August 25, 2017 12:10
Sarah Lightman  against a backdrop of Michel Kichka's graphic novel Second Generation: What I Did Not Tell My Father
3 min read

A black bench in a small enclave greets me at the entrance of the exhibition of Holocaust graphic art at the Holocaust Memorial, Paris. This bench is surrounded by an enlarged panel image depicting three-tiered wooden bunk-beds in Auschwitz, an extract from Michel Kichka’s graphic novel Second Generation: What I Did Not Tell My Father.

Kichka records his visit to the concentration camp with his survivor father and, like the artist, when I sit on this bench, I’m immersed immediately into Holocaust memories that are not my own.

Entering the Holocaust Memorial, I have a not-dissimilar experience. Engraved on walls are the names of 76,000 French Jews murdered by the Nazis and Vichy government.
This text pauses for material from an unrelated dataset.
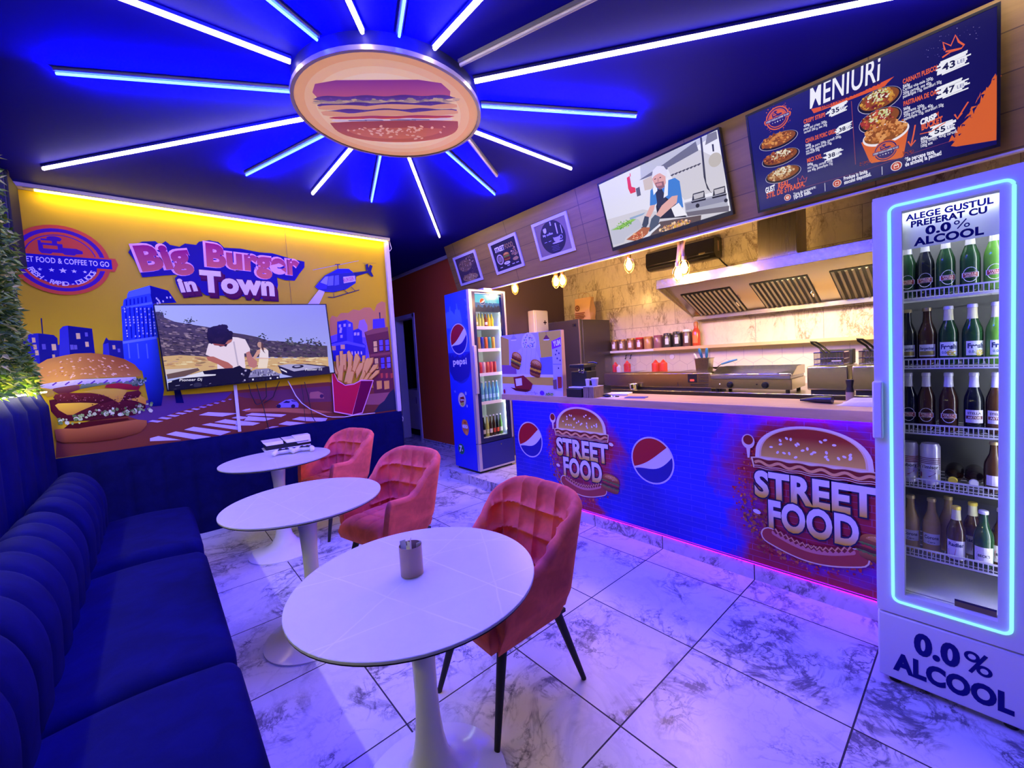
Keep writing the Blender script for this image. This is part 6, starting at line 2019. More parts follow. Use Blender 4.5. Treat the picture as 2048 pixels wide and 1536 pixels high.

I catch sight of a Sarah Litmann, born in 1907. It’s a reminder of the very small acts of providence, and a sea that separated my family and I from a similar fate.

And yet, where, outside the gallery space, women victims are remembered equally alongside men, the same is not true inside the exhibition. It is apt that Kichka’s introductory panel included only a father and son.